*Task requirements:* No images are to be carried over; print all other material exactly as it stands.

*Material:*
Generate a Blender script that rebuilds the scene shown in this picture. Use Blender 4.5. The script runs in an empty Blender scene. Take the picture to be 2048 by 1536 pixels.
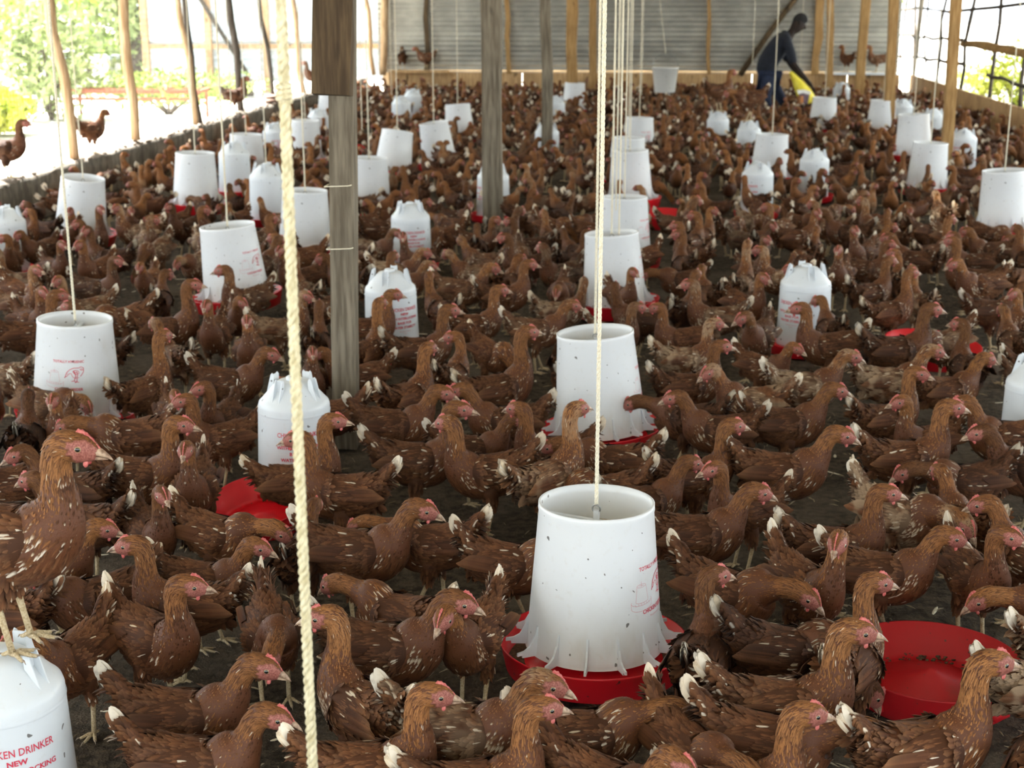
import bpy, bmesh, math, random
import numpy as np
from mathutils import Vector, Matrix

# ------------------------------------------------------------------ camera, world, light
sc = bpy.context.scene
COL = sc.collection
F_PX, CAM_H = 2840.0, 1.6
PITCH, YAW = math.radians(15.32), math.radians(5.16)
cam_d = bpy.data.cameras.new('camera'); cam = bpy.data.objects.new('camera', cam_d); COL.objects.link(cam)
cam.location = (0, 0, CAM_H); cam.rotation_euler = (math.pi/2 - PITCH, 0, YAW)
cam_d.sensor_width = 36; cam_d.lens = F_PX / 2048 * 36; cam_d.clip_end = 300
cam_d.dof.use_dof = True; cam_d.dof.focus_distance = 3.1; cam_d.dof.aperture_fstop = cam_d.lens/1000 / 0.0075
sc.camera = cam
sc.view_settings.view_transform = 'Standard'; sc.view_settings.look = 'None'
sc.view_settings.gamma = 1; sc.view_settings.use_curve_mapping = False
sc.view_settings.exposure = 1.20

world = bpy.data.worlds.new('World'); sc.world = world; world.use_nodes = True
wn = world.node_tree; wn.nodes.clear()
wo = wn.nodes.new('ShaderNodeOutputWorld'); wb = wn.nodes.new('ShaderNodeBackground'); sky = wn.nodes.new('ShaderNodeTexSky')
sky.sky_type = 'HOSEK_WILKIE'; sky.turbidity = 4.0; sky.ground_albedo = 0.4
sky.sun_direction = Vector((-0.45, 0.25, 0.86)).normalized()
mixw = wn.nodes.new('ShaderNodeMix'); mixw.data_type = 'RGBA'
mixw.inputs[0].default_value = 0.72; mixw.inputs[7].default_value = (0.88, 0.95, 1.0, 1)      # bright hazy overcast veil
wn.links.new(sky.outputs[0], mixw.inputs[6]); wn.links.new(mixw.outputs[2], wb.inputs[0]); wn.links.new(wb.outputs[0], wo.inputs[0])
wb.inputs[1].default_value = 2.3
sun_d = bpy.data.lights.new('sun', 'SUN'); sun = bpy.data.objects.new('sun', sun_d); COL.objects.link(sun)
sun_d.energy = 19.0; sun_d.angle = math.radians(4); sun_d.color = (1, 0.97, 0.92)
sun.rotation_euler = Vector((-0.45, 0.25, 0.86)).to_track_quat('Z', 'Y').to_euler()

rnd = random.Random(7); R = np.random.default_rng(11)
_p, _y = PITCH, YAW
FW = np.array([-math.sin(_y)*math.cos(_p), math.cos(_y)*math.cos(_p), -math.sin(_p)])
RT = np.array([math.cos(_y), math.sin(_y), 0.0]); UP = np.cross(RT, FW); CC = np.array([0, 0, CAM_H])
def ray(x, y): return FW + RT*((x-1024)/F_PX) - UP*((y-768)/F_PX)
def P(x, y, h=0.0):
    "where the sight line through a photo pixel meets the level h above the floor"
    r = ray(x, y); return CC + r*((h-CAM_H)/r[2])
def D(x, y, z): return CC + ray(x, y)*z
def view(p):
    d = np.asarray(p) - CC; z = d@FW
    return 1024 + F_PX*(d@RT)/z, 768 - F_PX*(d@UP)/z, z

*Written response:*
Generate a Blender script that rebuilds the scene shown in this picture. Use Blender 4.5. The script runs in an empty Blender scene. Take the picture to be 2048 by 1536 pixels.
import bpy, bmesh, math, random
import numpy as np
from mathutils import Vector, Matrix

# ------------------------------------------------------------------ camera, world, light
sc = bpy.context.scene
COL = sc.collection
F_PX, CAM_H = 2840.0, 1.6
PITCH, YAW = math.radians(15.32), math.radians(5.16)
cam_d = bpy.data.cameras.new('camera'); cam = bpy.data.objects.new('camera', cam_d); COL.objects.link(cam)
cam.location = (0, 0, CAM_H); cam.rotation_euler = (math.pi/2 - PITCH, 0, YAW)
cam_d.sensor_width = 36; cam_d.lens = F_PX / 2048 * 36; cam_d.clip_end = 300
cam_d.dof.use_dof = True; cam_d.dof.focus_distance = 3.1; cam_d.dof.aperture_fstop = cam_d.lens/1000 / 0.0075
sc.camera = cam
sc.view_settings.view_transform = 'Standard'; sc.view_settings.look = 'None'
sc.view_settings.gamma = 1; sc.view_settings.use_curve_mapping = False
sc.view_settings.exposure = 1.20

world = bpy.data.worlds.new('World'); sc.world = world; world.use_nodes = True
wn = world.node_tree; wn.nodes.clear()
wo = wn.nodes.new('ShaderNodeOutputWorld'); wb = wn.nodes.new('ShaderNodeBackground'); sky = wn.nodes.new('ShaderNodeTexSky')
sky.sky_type = 'HOSEK_WILKIE'; sky.turbidity = 4.0; sky.ground_albedo = 0.4
sky.sun_direction = Vector((-0.45, 0.25, 0.86)).normalized()
mixw = wn.nodes.new('ShaderNodeMix'); mixw.data_type = 'RGBA'
mixw.inputs[0].default_value = 0.72; mixw.inputs[7].default_value = (0.88, 0.95, 1.0, 1)      # bright hazy overcast veil
wn.links.new(sky.outputs[0], mixw.inputs[6]); wn.links.new(mixw.outputs[2], wb.inputs[0]); wn.links.new(wb.outputs[0], wo.inputs[0])
wb.inputs[1].default_value = 2.3
sun_d = bpy.data.lights.new('sun', 'SUN'); sun = bpy.data.objects.new('sun', sun_d); COL.objects.link(sun)
sun_d.energy = 19.0; sun_d.angle = math.radians(4); sun_d.color = (1, 0.97, 0.92)
sun.rotation_euler = Vector((-0.45, 0.25, 0.86)).to_track_quat('Z', 'Y').to_euler()

rnd = random.Random(7); R = np.random.default_rng(11)
_p, _y = PITCH, YAW
FW = np.array([-math.sin(_y)*math.cos(_p), math.cos(_y)*math.cos(_p), -math.sin(_p)])
RT = np.array([math.cos(_y), math.sin(_y), 0.0]); UP = np.cross(RT, FW); CC = np.array([0, 0, CAM_H])
def ray(x, y): return FW + RT*((x-1024)/F_PX) - UP*((y-768)/F_PX)
def P(x, y, h=0.0):
    "where the sight line through a photo pixel meets the level h above the floor"
    r = ray(x, y); return CC + r*((h-CAM_H)/r[2])
def D(x, y, z): return CC + ray(x, y)*z
def view(p):
    d = np.asarray(p) - CC; z = d@FW
    return 1024 + F_PX*(d@RT)/z, 768 - F_PX*(d@UP)/z, z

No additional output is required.